Tra autoinganno ed euforia

Arturo Diaconale

Peggio dello «spirito di Monaco» c’è solo lo «spirito del dopo Monaco». Il primo è quello della resa in nome della pace. Il secondo è quello dell’illusione che dopo aver sottoscritto la resa, la pace sia inevitabile e duratura.
Dello «spirito di Monaco» sappiamo ormai tutto. Dalla sua ispirazione di partenza simbolizzata dal «Perché morire per Danzica» del sindacalista francese Marcel Deat all’applicazione durante gli anni della guerra fredda con lo slogan «meglio rossi che morti». Lo «spirito del dopo Monaco», invece, è stato praticamente ignorato. Eppure noi italiani lo conosciamo bene. È quello che spinse il Paese a riversarsi nelle stazioni ferroviarie ad inneggiare al Duce, di ritorno dal vertice di Monaco, come unico salvatore della pace in Europa. Per aver ammansito Hitler e convinto all’intesa Daladier e Chamberlain. Mussolini era per un verso lusingato da tanto consenso popolare. Ma per l’altro irritato perché il suo «italiano nuovo», quello che avrebbe voluto guerriero e combattente, accendeva i ceri alla Madonna perché il Duce aveva scongiurato la guerra ed evitato di chiamarlo a far vedere le sue nuove qualità belliche.
Sappiamo i risultati dell’illusione del «dopo Monaco». E registriamo con preoccupazione che quel tragico spirito fatto di autoinganno ed euforia è tornato drammaticamente ad aleggiare nelle stanze del potere del nostro Paese in occasione della partenza dei soldati per la missione di pace in Libano. Il più alto ed autorevole portatore insano di questo sentimento è Massimo D’Alema. Esaltato dall’affermazione di Giuliano Ferrara secondo cui il responsabile della Farnesina è l’unico ad uscire vincitore dalla complessa trattativa internazionale che ha portato alla decisione dell’Onu sulla missione militare (i vecchi togliattiani tra loro non si mordono), Massimo D’Alema si è messo ad esultare. «Siamo ritornati al multilateralismo, l’Onu è protagonista, l’Europa al centro, l’Italia è tornata sulla scena». Non contento, ha addirittura minacciato la guerra alla Siria se Damasco continuerà a fornire armi agli hezbollah.
Ma l’analisi del ministro degli Esteri è totalmente sbagliata.

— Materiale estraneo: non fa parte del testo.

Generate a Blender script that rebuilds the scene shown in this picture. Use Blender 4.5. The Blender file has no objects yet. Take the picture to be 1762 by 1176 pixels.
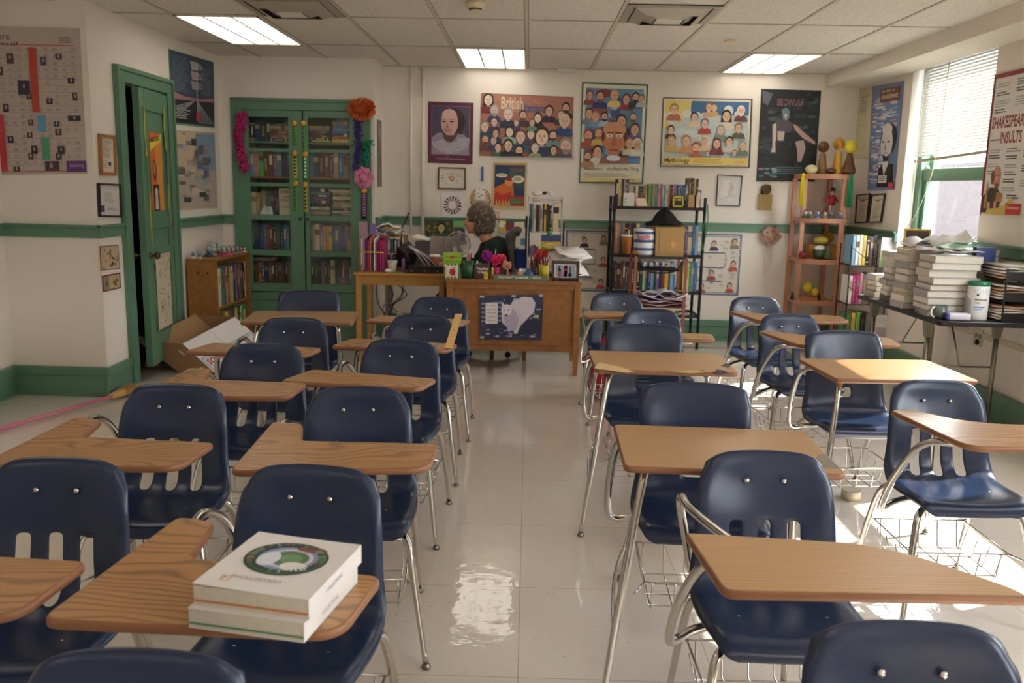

Il multilateralismo è una pia finzione visto che tutto ciò che è avvenuto prima, durante e dopo la crisi libanese è dipeso dalla volontà degli Stati Uniti. È il governo americano che ha attivato le Nazioni Unite, ha spinto l’Europa a dare un minimo segno della propria presenza, ha frenato Israele ed ha spinto l’Italia a correre in Medio Oriente in cerca di gloria militare e meriti pacifisti.
L’Onu ha confermato di essere un organismo inutile ed obsoleto, incapace di prendere e far applicare decisioni autonome. L’Europa ha brillato per la sua totale assenza. Sempre che non si scambi per una linea di politica estera comune la decisione tardiva della Francia di mandare duemila uomini in Medio Oriente a ribadire, in una visione neo-coloniale, il proprio storico ruolo di potenza protettrice del Libano. E l’Italia più che protagonista è apparsa vittima dei propri complessi d’inferiorità. Quelli che in nome di un fantomatico prestigio perduto spingono da sempre i suoi governi a compiere passi più lunghi della gamba in politica estera.
Ma più dell’analisi sbagliata è l’euforia di D’Alema che preoccupa. Pare che con la partenza degli italiani per il Libano la pace sia stata ormai assicurata in Medio Oriente per un tempo infinito. Questa euforia aumenta l’illusione tipica dello «spirito del dopo Monaco». Ancora una volta gli italiani sono spinti ad accendere ceri alla Madonna per la sicurezza e la tranquillità conquistate dal leader (in questo caso Massimo). Purtroppo, invece, la realtà è totalmente diversa. Ed i rischi di disillusione gravissimi. Come allora.

E come allora il primo colpo di fucile rischia di spegnere i ceri, cancellare le illusioni e far crollare i leader.